Fig. 715.—Ah-tón-we-tuck.

Catlin (a) gives an account of Kee-an-ne-kuk, the foremost man, who, though a Kickapoo, was commonly called the Shawnee Prophet, and also the following description relating to Fig. 715, painted by that author in 1831:

Ah-tón-we-tuck, The-Cock-Turkey, is another Kickapoo of some distinction and a disciple of the [Shawnee] Prophet, in the attitude of prayer, which he is reading off from characters cut upon a stick that he holds in his hand. It was told to me in the tribe by the traders (though I am afraid to vouch for the whole truth of it) that while a Methodist preacher was soliciting him for permission to preach in his village, the Prophet refused him the privilege, but secretly took him aside and supported him until he learned from him his creed and his system of teaching it to others, when he discharged him and commenced preaching amongst his people himself, pretending to have had an interview with some superhuman mission or inspired personage, ingeniously resolving that if there was any honor or emolument or influence to be gained by the promulgation of it, he might as well have it as another person; and with this view he commenced preaching and instituted a prayer, which he ingeniously carved on a maple stick of an inch and a half in breadth, in characters somewhat resembling Chinese letters. These sticks, with the prayers on them, he has introduced into every family of the tribe and into the hands of every individual; and as he has necessarily the manufacturing of them all, he sells them at his own price and has thus added lucre to fame, and in two essential and effective ways augmented his influence in his tribe.

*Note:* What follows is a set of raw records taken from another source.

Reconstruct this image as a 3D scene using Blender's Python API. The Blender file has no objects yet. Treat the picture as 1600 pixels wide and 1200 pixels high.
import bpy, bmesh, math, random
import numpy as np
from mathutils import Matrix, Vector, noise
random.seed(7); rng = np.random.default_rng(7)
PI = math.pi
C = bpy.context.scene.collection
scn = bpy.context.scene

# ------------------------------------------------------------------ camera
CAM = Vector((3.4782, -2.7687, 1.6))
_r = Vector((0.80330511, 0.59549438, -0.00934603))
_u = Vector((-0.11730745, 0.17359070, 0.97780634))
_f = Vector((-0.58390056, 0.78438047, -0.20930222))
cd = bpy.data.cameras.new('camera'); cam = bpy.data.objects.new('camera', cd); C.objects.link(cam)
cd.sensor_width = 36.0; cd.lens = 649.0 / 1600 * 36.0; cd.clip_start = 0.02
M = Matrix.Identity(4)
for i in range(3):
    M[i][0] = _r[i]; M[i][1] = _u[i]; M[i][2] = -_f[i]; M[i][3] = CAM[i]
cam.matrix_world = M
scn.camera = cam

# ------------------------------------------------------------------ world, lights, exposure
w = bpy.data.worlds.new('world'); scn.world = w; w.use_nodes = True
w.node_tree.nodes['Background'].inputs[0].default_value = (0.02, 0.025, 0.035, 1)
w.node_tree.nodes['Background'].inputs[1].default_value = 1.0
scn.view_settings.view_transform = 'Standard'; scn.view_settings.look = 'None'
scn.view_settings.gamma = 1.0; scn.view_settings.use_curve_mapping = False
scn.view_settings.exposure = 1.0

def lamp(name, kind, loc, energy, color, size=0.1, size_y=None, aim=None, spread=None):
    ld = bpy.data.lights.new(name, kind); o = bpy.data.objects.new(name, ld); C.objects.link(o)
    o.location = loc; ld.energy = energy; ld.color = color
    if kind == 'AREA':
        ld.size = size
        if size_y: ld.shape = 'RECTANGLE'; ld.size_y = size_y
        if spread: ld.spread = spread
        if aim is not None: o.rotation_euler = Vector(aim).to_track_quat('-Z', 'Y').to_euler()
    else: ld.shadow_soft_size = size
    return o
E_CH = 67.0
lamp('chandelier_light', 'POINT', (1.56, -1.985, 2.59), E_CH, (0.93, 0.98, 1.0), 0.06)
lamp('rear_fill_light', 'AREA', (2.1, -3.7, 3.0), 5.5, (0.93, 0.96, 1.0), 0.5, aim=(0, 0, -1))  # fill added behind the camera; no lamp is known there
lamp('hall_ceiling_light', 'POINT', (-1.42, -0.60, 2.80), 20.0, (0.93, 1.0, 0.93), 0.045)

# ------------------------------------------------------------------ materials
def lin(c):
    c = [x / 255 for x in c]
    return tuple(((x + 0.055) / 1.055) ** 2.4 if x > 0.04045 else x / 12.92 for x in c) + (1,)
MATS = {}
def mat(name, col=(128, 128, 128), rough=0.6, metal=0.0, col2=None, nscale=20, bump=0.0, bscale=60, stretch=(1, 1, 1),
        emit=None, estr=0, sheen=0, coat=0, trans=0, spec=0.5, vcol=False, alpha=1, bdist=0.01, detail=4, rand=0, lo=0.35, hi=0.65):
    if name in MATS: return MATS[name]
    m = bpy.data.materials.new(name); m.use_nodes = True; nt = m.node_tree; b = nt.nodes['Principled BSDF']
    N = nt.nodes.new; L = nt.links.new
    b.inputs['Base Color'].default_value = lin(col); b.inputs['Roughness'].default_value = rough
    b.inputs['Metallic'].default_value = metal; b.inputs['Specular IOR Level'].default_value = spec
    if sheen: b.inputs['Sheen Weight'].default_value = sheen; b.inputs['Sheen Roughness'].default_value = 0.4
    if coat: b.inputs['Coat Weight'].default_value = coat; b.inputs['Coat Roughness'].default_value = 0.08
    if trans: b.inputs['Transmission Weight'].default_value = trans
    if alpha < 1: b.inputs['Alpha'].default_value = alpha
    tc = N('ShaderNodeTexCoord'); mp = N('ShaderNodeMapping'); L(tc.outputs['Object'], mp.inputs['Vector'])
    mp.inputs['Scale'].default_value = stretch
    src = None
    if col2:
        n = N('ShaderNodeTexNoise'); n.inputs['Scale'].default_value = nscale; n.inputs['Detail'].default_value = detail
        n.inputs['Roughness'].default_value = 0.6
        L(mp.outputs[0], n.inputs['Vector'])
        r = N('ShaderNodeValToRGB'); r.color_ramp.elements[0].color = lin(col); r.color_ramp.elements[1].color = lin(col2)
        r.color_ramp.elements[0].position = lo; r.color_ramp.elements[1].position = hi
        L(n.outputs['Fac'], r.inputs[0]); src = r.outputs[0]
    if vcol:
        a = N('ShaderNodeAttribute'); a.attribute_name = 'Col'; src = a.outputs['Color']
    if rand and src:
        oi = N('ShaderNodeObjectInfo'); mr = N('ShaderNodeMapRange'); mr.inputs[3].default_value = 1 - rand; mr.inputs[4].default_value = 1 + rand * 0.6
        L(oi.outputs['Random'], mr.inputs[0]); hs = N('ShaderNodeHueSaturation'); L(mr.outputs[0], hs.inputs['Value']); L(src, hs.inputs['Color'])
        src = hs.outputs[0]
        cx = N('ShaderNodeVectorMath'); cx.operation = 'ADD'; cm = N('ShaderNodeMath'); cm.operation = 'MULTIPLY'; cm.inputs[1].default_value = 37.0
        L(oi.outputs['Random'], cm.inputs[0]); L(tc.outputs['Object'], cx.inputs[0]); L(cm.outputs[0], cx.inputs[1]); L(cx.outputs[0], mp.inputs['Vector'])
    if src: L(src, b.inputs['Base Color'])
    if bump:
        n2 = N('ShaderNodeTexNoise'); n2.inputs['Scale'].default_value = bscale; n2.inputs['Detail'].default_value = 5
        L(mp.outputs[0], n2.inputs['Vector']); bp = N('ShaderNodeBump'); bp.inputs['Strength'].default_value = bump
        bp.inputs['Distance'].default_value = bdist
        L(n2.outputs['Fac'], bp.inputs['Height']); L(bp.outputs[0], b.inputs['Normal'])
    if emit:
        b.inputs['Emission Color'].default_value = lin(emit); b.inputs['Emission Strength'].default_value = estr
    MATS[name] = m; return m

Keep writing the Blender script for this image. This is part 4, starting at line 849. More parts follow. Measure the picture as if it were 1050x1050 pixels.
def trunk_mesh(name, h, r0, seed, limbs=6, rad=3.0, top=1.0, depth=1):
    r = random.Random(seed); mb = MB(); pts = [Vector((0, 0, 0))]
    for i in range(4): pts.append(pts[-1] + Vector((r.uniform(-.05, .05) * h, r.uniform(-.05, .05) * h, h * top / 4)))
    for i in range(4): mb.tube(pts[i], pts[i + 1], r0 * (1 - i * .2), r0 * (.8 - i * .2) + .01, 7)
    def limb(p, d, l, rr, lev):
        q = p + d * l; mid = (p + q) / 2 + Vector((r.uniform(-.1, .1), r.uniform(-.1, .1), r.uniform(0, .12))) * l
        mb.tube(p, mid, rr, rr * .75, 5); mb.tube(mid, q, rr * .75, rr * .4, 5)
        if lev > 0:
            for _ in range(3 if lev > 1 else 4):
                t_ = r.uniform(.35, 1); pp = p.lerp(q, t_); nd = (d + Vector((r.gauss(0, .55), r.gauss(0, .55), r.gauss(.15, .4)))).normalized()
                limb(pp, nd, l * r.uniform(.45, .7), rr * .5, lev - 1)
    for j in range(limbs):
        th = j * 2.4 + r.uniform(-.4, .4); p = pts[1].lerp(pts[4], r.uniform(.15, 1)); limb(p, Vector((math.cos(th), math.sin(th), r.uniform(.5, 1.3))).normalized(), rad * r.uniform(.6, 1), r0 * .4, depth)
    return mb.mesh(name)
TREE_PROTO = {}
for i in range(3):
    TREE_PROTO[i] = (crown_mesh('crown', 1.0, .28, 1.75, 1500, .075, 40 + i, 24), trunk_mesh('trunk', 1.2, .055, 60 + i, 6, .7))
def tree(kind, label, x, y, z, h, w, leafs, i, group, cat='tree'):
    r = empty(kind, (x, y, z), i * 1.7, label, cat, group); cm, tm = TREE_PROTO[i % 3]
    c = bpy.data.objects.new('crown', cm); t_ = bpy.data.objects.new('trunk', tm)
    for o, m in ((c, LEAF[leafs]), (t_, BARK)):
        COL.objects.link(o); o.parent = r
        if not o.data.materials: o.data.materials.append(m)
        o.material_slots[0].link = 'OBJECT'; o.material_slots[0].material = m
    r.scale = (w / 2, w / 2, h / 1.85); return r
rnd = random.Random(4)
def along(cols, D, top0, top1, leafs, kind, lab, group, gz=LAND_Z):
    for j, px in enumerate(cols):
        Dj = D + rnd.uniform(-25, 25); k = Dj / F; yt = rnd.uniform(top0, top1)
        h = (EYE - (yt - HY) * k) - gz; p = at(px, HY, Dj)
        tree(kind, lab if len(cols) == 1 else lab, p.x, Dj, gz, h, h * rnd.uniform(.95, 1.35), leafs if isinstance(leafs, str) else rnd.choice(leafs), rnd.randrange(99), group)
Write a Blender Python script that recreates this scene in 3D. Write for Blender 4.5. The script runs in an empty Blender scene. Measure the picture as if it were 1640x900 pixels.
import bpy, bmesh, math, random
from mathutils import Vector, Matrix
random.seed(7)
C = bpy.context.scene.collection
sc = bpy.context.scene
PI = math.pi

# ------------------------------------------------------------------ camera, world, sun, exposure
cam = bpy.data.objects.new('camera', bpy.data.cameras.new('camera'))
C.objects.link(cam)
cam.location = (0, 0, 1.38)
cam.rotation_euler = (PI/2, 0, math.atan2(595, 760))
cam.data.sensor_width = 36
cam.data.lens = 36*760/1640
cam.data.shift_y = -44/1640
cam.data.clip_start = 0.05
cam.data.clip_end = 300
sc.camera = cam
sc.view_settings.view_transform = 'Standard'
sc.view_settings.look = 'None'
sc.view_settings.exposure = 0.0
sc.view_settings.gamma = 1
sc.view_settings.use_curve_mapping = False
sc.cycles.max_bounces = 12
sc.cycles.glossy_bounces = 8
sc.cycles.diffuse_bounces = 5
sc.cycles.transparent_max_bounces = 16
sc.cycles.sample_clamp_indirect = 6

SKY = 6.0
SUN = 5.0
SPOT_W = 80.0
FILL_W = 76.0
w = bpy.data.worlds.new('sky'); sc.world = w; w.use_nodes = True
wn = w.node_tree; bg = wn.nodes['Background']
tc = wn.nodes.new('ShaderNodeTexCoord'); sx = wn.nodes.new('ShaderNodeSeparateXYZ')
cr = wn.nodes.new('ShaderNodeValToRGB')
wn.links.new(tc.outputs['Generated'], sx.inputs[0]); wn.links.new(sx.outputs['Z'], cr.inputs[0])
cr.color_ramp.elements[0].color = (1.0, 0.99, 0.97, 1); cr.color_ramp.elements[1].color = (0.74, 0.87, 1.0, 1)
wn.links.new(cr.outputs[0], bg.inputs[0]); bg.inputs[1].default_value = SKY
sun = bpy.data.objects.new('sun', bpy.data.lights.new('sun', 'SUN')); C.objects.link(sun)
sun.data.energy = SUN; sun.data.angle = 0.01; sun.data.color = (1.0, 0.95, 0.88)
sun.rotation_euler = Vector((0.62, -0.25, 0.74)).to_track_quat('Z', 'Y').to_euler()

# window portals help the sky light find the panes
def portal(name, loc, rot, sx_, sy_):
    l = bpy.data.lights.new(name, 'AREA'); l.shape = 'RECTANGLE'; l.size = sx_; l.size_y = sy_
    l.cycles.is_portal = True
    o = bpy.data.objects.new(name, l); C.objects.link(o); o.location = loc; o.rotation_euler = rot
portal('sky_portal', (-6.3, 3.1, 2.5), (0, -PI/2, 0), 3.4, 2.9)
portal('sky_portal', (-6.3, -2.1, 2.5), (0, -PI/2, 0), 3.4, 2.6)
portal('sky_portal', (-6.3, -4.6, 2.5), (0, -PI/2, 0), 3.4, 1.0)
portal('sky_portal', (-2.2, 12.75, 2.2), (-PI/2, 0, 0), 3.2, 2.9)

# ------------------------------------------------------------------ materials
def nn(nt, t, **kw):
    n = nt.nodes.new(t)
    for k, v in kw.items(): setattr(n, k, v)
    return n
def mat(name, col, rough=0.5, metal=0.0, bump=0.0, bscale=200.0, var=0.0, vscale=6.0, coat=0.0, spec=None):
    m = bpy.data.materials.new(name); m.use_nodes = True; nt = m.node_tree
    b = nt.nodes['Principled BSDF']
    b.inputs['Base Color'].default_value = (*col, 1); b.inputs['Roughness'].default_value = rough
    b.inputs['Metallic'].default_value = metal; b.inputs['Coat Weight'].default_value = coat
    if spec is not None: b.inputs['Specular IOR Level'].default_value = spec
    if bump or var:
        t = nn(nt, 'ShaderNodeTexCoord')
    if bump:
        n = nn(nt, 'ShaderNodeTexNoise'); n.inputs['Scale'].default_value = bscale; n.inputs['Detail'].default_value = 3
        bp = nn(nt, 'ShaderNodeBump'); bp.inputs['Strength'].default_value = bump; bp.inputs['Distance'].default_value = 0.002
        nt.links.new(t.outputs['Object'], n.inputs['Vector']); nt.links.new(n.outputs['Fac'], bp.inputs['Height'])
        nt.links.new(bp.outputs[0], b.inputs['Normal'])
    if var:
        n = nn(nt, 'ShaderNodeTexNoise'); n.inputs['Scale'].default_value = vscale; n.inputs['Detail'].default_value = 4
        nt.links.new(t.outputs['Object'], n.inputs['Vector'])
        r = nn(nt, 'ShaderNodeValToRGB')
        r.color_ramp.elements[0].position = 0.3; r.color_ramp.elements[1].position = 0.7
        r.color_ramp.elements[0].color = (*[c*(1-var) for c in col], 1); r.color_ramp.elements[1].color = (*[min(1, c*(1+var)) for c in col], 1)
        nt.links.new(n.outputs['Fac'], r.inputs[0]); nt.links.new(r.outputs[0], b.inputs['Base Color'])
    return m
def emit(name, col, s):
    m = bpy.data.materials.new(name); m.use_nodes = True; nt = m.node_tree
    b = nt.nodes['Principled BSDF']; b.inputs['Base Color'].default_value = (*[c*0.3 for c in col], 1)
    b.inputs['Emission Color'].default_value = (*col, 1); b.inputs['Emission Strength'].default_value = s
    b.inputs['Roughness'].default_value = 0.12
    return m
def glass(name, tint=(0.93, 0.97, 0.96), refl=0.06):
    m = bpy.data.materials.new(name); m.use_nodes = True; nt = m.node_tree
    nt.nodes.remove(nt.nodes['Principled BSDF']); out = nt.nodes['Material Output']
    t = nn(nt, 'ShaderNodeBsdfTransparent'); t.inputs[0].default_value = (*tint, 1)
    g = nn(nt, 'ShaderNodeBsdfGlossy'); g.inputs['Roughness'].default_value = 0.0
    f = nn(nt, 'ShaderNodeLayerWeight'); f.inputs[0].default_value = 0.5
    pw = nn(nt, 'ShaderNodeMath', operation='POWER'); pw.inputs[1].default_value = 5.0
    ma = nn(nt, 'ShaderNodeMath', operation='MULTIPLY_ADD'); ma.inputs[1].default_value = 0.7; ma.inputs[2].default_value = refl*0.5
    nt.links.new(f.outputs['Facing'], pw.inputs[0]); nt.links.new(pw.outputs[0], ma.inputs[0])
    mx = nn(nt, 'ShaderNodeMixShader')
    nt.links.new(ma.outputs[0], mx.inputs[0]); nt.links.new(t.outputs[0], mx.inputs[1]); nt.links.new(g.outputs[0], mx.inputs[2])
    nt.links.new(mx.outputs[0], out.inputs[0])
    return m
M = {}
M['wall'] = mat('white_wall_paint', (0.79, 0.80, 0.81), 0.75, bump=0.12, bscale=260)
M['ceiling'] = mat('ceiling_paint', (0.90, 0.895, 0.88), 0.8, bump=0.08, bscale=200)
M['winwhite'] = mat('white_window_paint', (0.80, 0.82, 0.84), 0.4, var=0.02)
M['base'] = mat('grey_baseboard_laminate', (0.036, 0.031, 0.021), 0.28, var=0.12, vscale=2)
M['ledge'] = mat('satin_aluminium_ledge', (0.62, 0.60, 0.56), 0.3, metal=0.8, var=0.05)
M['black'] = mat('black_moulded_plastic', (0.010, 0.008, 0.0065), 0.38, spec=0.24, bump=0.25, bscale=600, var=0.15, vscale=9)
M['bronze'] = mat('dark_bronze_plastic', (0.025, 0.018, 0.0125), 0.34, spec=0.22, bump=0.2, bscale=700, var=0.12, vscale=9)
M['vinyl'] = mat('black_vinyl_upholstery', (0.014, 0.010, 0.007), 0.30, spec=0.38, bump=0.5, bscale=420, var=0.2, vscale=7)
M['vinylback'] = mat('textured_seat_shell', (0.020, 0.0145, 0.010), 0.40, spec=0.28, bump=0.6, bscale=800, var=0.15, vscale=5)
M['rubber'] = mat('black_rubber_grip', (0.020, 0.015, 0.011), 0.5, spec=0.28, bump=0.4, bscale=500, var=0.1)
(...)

Every man, woman, and child in the tribe, so far as I saw them, were in the habit of saying their prayer from this stick when going to bed at night and also when rising in the morning, which was invariably done by placing the forefinger of the right hand under the upper character until they repeat a sentence or two, which it suggests to them, and then slipping it under the next and the next, and so on to the bottom of the stick, which altogether required about ten minutes, as it was sung over in a sort of a chant to the end.

Fig. 716.—On-sáw-kie.

Fig. 716, from the same volume, opposite page 100, is a portrait of On-sáw-kie, The-Sac, a Pottawatomie, using one of these prayer sticks, which had been procured from the Shawnee Prophet.

Figs. 715 and 716 with their descriptions exhibit an intermediate condition between the aboriginal mnemonic method and the Christian formula of prayer by the use of printed books. They should be considered in comparison with the remarks on the “Micmac Hieroglyphs,” Chap. XIX, Sec. [2].